The problem — Leaving out the pictures, retype the lines from the beginning of the listing through the line containing "COL = SC.collection".

Data items —
● ● ● ● ●

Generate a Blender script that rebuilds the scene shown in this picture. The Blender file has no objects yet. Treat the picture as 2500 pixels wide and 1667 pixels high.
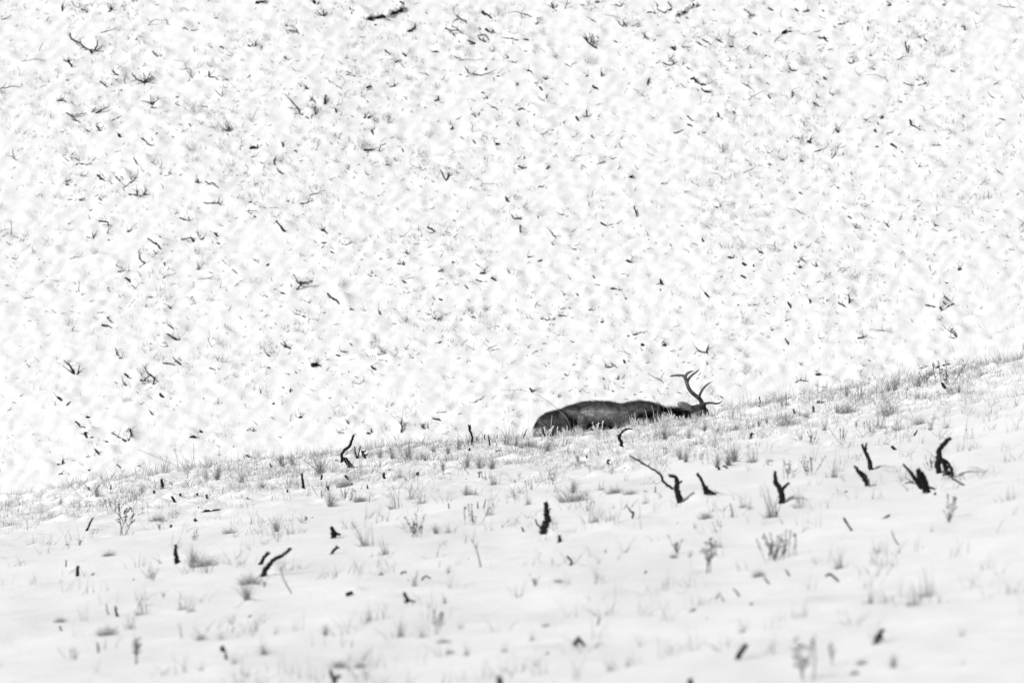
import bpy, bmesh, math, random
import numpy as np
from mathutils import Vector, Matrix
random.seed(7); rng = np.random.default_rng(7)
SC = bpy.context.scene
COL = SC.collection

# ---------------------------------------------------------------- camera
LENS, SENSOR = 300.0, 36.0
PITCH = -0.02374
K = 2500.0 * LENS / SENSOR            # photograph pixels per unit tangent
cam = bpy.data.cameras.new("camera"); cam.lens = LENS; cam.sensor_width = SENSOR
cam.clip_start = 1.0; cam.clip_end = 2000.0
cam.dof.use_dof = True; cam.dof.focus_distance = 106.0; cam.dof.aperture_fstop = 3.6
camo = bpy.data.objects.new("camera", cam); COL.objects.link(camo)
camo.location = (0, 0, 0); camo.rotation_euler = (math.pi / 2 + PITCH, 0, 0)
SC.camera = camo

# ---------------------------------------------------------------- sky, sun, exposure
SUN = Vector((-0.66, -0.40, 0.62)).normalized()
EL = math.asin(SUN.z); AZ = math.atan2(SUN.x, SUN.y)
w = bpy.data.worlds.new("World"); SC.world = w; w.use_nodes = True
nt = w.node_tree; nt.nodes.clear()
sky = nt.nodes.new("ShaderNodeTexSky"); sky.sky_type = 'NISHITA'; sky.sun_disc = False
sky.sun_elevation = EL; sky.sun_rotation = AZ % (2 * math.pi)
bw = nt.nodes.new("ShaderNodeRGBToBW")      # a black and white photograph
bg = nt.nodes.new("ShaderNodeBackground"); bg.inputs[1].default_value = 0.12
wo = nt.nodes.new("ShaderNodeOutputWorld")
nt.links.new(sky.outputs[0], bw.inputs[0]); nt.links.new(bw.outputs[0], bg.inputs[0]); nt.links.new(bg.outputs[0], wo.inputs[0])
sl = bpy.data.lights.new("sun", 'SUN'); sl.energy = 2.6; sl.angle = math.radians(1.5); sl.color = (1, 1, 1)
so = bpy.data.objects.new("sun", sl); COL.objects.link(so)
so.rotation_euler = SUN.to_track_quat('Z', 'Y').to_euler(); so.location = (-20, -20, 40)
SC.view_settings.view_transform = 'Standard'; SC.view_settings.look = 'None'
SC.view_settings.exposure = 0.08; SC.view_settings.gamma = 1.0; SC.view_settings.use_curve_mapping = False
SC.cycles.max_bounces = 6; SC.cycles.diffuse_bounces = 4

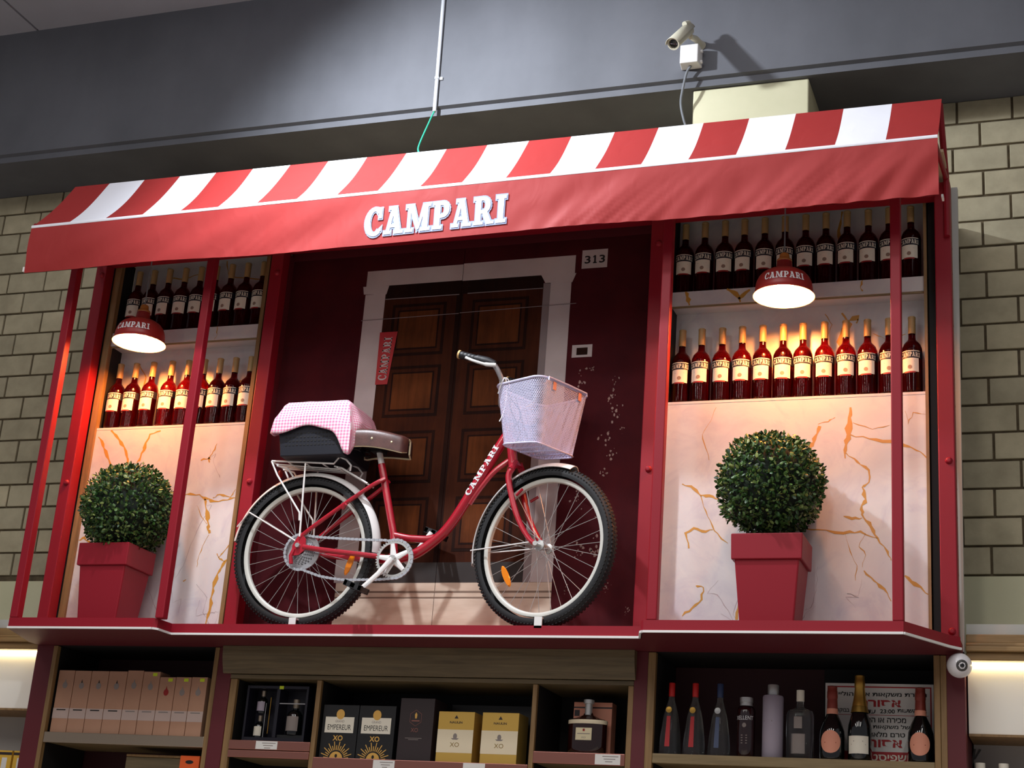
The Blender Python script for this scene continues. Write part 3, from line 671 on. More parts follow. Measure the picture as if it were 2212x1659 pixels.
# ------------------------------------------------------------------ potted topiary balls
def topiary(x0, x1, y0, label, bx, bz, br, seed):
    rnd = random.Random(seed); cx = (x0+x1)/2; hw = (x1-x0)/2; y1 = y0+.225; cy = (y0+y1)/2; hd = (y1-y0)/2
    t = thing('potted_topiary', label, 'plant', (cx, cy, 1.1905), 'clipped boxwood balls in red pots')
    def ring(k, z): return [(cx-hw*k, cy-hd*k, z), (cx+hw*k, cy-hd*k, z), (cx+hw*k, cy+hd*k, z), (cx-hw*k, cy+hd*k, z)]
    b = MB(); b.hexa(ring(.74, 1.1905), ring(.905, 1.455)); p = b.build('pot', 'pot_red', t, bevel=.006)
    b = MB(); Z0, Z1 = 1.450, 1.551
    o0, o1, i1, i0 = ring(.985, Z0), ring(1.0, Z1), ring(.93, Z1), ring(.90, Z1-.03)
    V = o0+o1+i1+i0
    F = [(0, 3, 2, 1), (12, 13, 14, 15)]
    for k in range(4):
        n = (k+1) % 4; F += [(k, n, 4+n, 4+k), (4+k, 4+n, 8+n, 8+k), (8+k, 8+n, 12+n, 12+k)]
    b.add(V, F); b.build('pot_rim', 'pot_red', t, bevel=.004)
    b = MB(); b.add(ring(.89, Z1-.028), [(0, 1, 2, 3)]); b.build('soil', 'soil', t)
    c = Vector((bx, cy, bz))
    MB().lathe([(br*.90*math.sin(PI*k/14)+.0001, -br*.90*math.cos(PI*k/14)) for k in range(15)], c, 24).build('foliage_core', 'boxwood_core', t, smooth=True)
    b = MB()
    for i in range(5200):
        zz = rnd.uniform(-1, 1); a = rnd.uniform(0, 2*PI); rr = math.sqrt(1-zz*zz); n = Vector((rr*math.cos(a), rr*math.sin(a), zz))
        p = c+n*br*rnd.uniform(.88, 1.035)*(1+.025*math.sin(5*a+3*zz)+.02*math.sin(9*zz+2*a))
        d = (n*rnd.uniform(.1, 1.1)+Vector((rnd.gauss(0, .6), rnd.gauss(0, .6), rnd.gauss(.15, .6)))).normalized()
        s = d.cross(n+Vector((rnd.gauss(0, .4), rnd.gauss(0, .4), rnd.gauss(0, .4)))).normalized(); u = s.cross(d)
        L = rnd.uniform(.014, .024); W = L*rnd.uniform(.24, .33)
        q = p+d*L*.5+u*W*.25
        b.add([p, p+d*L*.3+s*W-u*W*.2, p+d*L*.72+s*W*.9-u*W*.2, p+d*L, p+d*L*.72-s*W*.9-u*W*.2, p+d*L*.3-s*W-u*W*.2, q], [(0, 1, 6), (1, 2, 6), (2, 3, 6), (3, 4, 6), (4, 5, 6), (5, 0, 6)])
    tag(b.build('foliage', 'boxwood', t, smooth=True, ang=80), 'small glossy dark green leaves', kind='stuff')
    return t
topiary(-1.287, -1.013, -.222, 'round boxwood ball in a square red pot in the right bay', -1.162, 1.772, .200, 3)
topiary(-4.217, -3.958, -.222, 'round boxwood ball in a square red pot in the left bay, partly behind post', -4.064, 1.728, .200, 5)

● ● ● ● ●

Correct output —
Generate a Blender script that rebuilds the scene shown in this picture. The Blender file has no objects yet. Treat the picture as 2500 pixels wide and 1667 pixels high.
import bpy, bmesh, math, random
import numpy as np
from mathutils import Vector, Matrix
random.seed(7); rng = np.random.default_rng(7)
SC = bpy.context.scene
COL = SC.collection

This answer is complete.